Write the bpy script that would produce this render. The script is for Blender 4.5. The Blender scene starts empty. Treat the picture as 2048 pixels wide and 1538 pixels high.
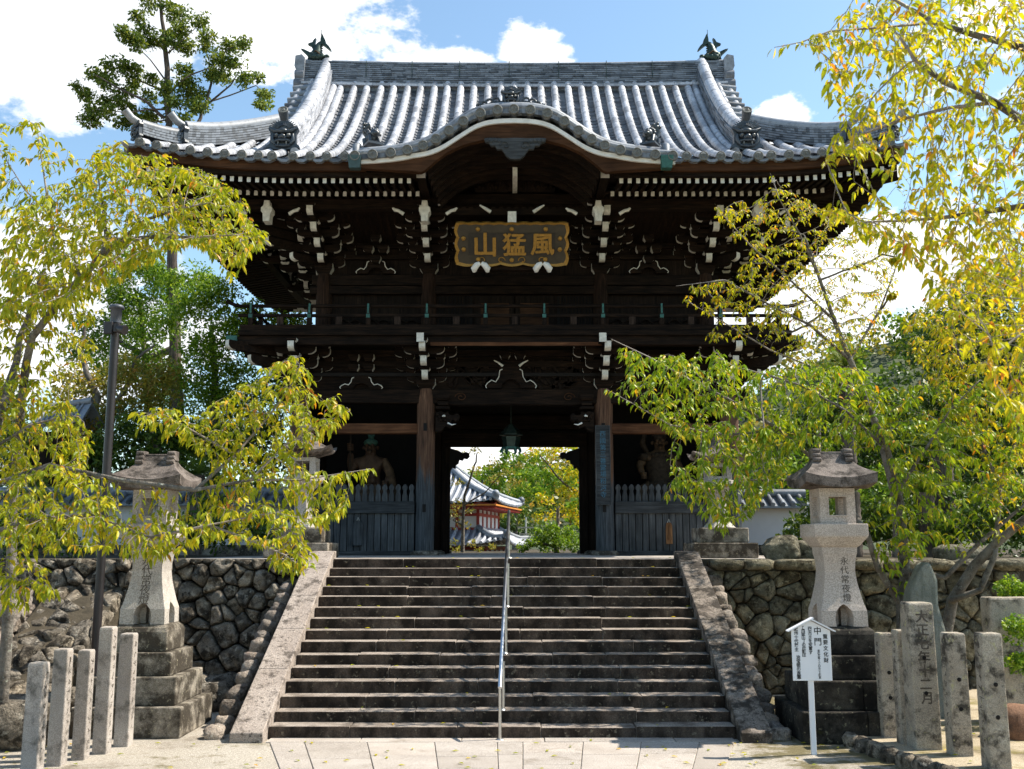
import bpy, math, random
import numpy as np
from mathutils import Vector, Matrix, kdtree, noise as mnoise
from math import sin, cos, pi, radians, sqrt, atan2

SC = bpy.context.scene
COL = SC.collection
RNG = random.Random(7)

# ------------------------------------------------------------------ camera
F = 2050.0            # focal length in photo pixels (photo 2048 wide)
H = 2.43              # eye height above the lower court
TH = math.atan(323.0 / F)
CT, ST = cos(TH), sin(TH)
cam_d = bpy.data.cameras.new('camera')
cam = bpy.data.objects.new('camera', cam_d)
COL.objects.link(cam)
cam.location = (0, 0, H)
cam.rotation_euler = (pi / 2 + TH, 0, 0)
cam_d.sensor_width = 36.0
cam_d.lens = F / 2048 * 36.0
cam_d.clip_end = 2000
cam_d.dof.use_dof = True
cam_d.dof.focus_distance = 22.0
cam_d.dof.aperture_fstop = 4.5
SC.camera = cam

# ------------------------------------------------------------------ light
SUN_EL, SUN_AZ = radians(52), radians(78)     # azimuth clockwise from +Y
S = Vector((cos(SUN_EL) * sin(SUN_AZ), cos(SUN_EL) * cos(SUN_AZ), sin(SUN_EL)))
sl = bpy.data.lights.new('sun', 'SUN')
sl.energy = 5.0
sl.angle = radians(0.5)
sl.color = (1.0, 0.94, 0.83)
sun = bpy.data.objects.new('sun', sl)
COL.objects.link(sun)
sun.rotation_euler = S.to_track_quat('Z', 'Y').to_euler()
sun.location = S * 60

SC.view_settings.view_transform = 'Standard'
SC.view_settings.look = 'None'
SC.view_settings.exposure = 0.86
SC.view_settings.gamma = 1.0
SC.render.engine = 'CYCLES'
SC.cycles.max_bounces = 6
SC.cycles.diffuse_bounces = 3
SC.cycles.glossy_bounces = 2
SC.cycles.transmission_bounces = 3
SC.cycles.use_adaptive_sampling = True
SC.cycles.adaptive_threshold = 0.02


def ray(px, py):
    u = (px - 1024) / F
    v = (769 - py) / F
    return Vector((u, CT - v * ST, ST + v * CT))


def P(px, py, Y):
    """world point seen at photo pixel (px,py) on the vertical plane y=Y"""
    d = ray(px, py)
    t = Y / d.y
    return Vector((d.x * t, Y, H + d.z * t))


W = bpy.data.worlds.new('World')
SC.world = W
W.use_nodes = True


def build_world():
    nt = W.node_tree
    N, L = nt.nodes, nt.links
    N.clear()
    out = N.new('ShaderNodeOutputWorld')
    bg = N.new('ShaderNodeBackground')
    bg.inputs['Strength'].default_value = 0.115
    L.new(bg.outputs[0], out.inputs[0])
    sky = N.new('ShaderNodeTexSky')
    sky.sky_type = 'NISHITA'
    sky.sun_disc = False
    sky.sun_elevation = SUN_EL
    sky.sun_rotation = SUN_AZ
    sky.altitude = 100
    sky.air_density = 1.0
    sky.dust_density = 0.8
    sky.ozone_density = 0.35
    tc = N.new('ShaderNodeTexCoord')
    # clouds: soft blobs around fixed directions, broken up by noise
    nz = N.new('ShaderNodeTexNoise')
    nz.inputs['Scale'].default_value = 7.5
    nz.inputs['Detail'].default_value = 9
    nz.inputs['Roughness'].default_value = 0.58
    mp = N.new('ShaderNodeMapping')
    mp.inputs['Scale'].default_value = (1, 1, 1.7)
    mp.inputs['Location'].default_value = (3.1, 0.4, 1.2)
    L.new(tc.outputs['Generated'], mp.inputs['Vector'])
    L.new(mp.outputs[0], nz.inputs['Vector'])
    blobs = [  # px, py, rx, ry, weight  (where each cloud stands in the sky)
        (300, -20, 400, 150, 1.15), (120, 100, 230, 130, 1.1), (430, 5, 150, 70, 1.0), (570, 0, 80, 45, .75), (170, 180, 80, 65, .85),
        (1065, 108, 60, 54, 1.15), (915, 140, 80, 36, 1.05), (805, 138, 45, 30, .75), (1110, 135, 50, 42, .9),
        (1558, 250, 60, 56, 1.15), (1520, 285, 50, 24, .8),
        (120, 640, 280, 190, 1.0), (480, 300, 110, 60, .7), (1700, 620, 300, 240, 1.0),
        (2020, 360, 200, 260, .5), (1990, 40, 160, 80, .4),
        (960, 930, 200, 120, 1.2), (2600, 500, 450, 350, .9), (700, -500, 500, 250, .9),
        (1450, -700, 420, 220, .8),
    ]
    acc = None
    for (px, py, rx, ry, w) in blobs:
        c = ray(px, py).normalized()
        right = c.cross(Vector((0, 0, 1))).normalized()
        up = right.cross(c).normalized()
        dots = []
        for ax, r in ((right, rx), (up, ry)):
            vm = N.new('ShaderNodeVectorMath'); vm.operation = 'DOT_PRODUCT'
            L.new(tc.outputs['Generated'], vm.inputs[0])
            vm.inputs[1].default_value = ax
            m = N.new('ShaderNodeMath'); m.operation = 'MULTIPLY'
            L.new(vm.outputs['Value'], m.inputs[0]); m.inputs[1].default_value = F / r
            m2 = N.new('ShaderNodeMath'); m2.operation = 'POWER'
            L.new(m.outputs[0], m2.inputs[0]); m2.inputs[1].default_value = 2
            dots.append(m2)
        a = N.new('ShaderNodeMath'); a.operation = 'ADD'
        L.new(dots[0].outputs[0], a.inputs[0]); L.new(dots[1].outputs[0], a.inputs[1])
        f = N.new('ShaderNodeVectorMath'); f.operation = 'DOT_PRODUCT'
        L.new(tc.outputs['Generated'], f.inputs[0]); f.inputs[1].default_value = c
        g = N.new('ShaderNodeMath'); g.operation = 'LESS_THAN'
        L.new(f.outputs['Value'], g.inputs[0]); g.inputs[1].default_value = 0.0
        a2 = N.new('ShaderNodeMath'); a2.operation = 'MULTIPLY_ADD'
        L.new(g.outputs[0], a2.inputs[0]); a2.inputs[1].default_value = 9; L.new(a.outputs[0], a2.inputs[2])
        e = N.new('ShaderNodeMath'); e.operation = 'MULTIPLY_ADD'     # w - w*r2*.6
        L.new(a2.outputs[0], e.inputs[0]); e.inputs[1].default_value = -0.55 * w; e.inputs[2].default_value = w
        if acc is None:
            acc = e
        else:
            mx = N.new('ShaderNodeMath'); mx.operation = 'SMOOTH_MAX'
            mx.inputs[2].default_value = 0.1
            L.new(acc.outputs[0], mx.inputs[0]); L.new(e.outputs[0], mx.inputs[1])
            acc = mx
    ma = N.new('ShaderNodeMath'); ma.operation = 'MULTIPLY_ADD'
    L.new(nz.outputs['Fac'], ma.inputs[0]); ma.inputs[1].default_value = 2.3
    ma.inputs[2].default_value = -1.3
    cl = N.new('ShaderNodeMath'); cl.operation = 'MAXIMUM'
    L.new(acc.outputs[0], cl.inputs[0]); cl.inputs[1].default_value = -0.7
    ad = N.new('ShaderNodeMath'); ad.operation = 'ADD'
    L.new(cl.outputs[0], ad.inputs[0]); L.new(ma.outputs[0], ad.inputs[1])
    nz3 = N.new('ShaderNodeTexNoise'); nz3.inputs['Scale'].default_value = 42; nz3.inputs['Detail'].default_value = 6; nz3.inputs['Roughness'].default_value = .6
    L.new(mp.outputs[0], nz3.inputs['Vector'])
    m3 = N.new('ShaderNodeMath'); m3.operation = 'MULTIPLY_ADD'
    L.new(nz3.outputs['Fac'], m3.inputs[0]); m3.inputs[1].default_value = 1.5; m3.inputs[2].default_value = -.75
    ad3 = N.new('ShaderNodeMath'); ad3.operation = 'ADD'
    L.new(ad.outputs[0], ad3.inputs[0]); L.new(m3.outputs[0], ad3.inputs[1])
    ad = ad3
    mr = N.new('ShaderNodeMapRange'); mr.interpolation_type = 'SMOOTHSTEP'
    mr.inputs['From Min'].default_value = 0.2
    mr.inputs['From Max'].default_value = 0.62
    L.new(ad.outputs[0], mr.inputs['Value'])
    # cloud brightness with soft grey undersides
    nz2 = N.new('ShaderNodeTexNoise'); nz2.inputs['Scale'].default_value = 5; nz2.inputs['Detail'].default_value = 5
    L.new(mp.outputs[0], nz2.inputs['Vector'])
    rp = N.new('ShaderNodeValToRGB')
    rp.color_ramp.elements[0].position = 0.35; rp.color_ramp.elements[0].color = (5.0, 5.3, 5.7, 1)
    rp.color_ramp.elements[1].position = 0.6; rp.color_ramp.elements[1].color = (7.2, 7.25, 7.3, 1)
    L.new(nz2.outputs['Fac'], rp.inputs[0])
    tint = N.new('ShaderNodeMix'); tint.data_type = 'RGBA'; tint.blend_type = 'MULTIPLY'
    tint.inputs[0].default_value = 1.0
    tint.inputs[7].default_value = (1.08, 1.20, 1.16, 1)
    L.new(sky.outputs[0], tint.inputs[6])
    mix = N.new('ShaderNodeMix'); mix.data_type = 'RGBA'
    L.new(mr.outputs['Result'], mix.inputs[0])
    L.new(tint.outputs[2], mix.inputs[6]); L.new(rp.outputs[0], mix.inputs[7])
    L.new(mix.outputs[2], bg.inputs['Color'])


build_world()

# ------------------------------------------------------------------ mesh helpers
ORG = {}


def org(o):
    return ORG.get(o.name, Vector((0, 0, 0)))


DEEP = [False]        # the gate's upper storey is deeper behind its ridge than in front of it


def deep(y): return y if y < 27.6 else 27.6 + (y - 27.6) * 1.46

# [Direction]
Repeat the lines above, starting at the first and stopping after the line that holds "RNG = random.Random(7)", with the pictures left out.

# [The answer]
Write the bpy script that would produce this render. The script is for Blender 4.5. The Blender scene starts empty. Treat the picture as 2048 pixels wide and 1538 pixels high.
import bpy, math, random
import numpy as np
from mathutils import Vector, Matrix, kdtree, noise as mnoise
from math import sin, cos, pi, radians, sqrt, atan2

SC = bpy.context.scene
COL = SC.collection
RNG = random.Random(7)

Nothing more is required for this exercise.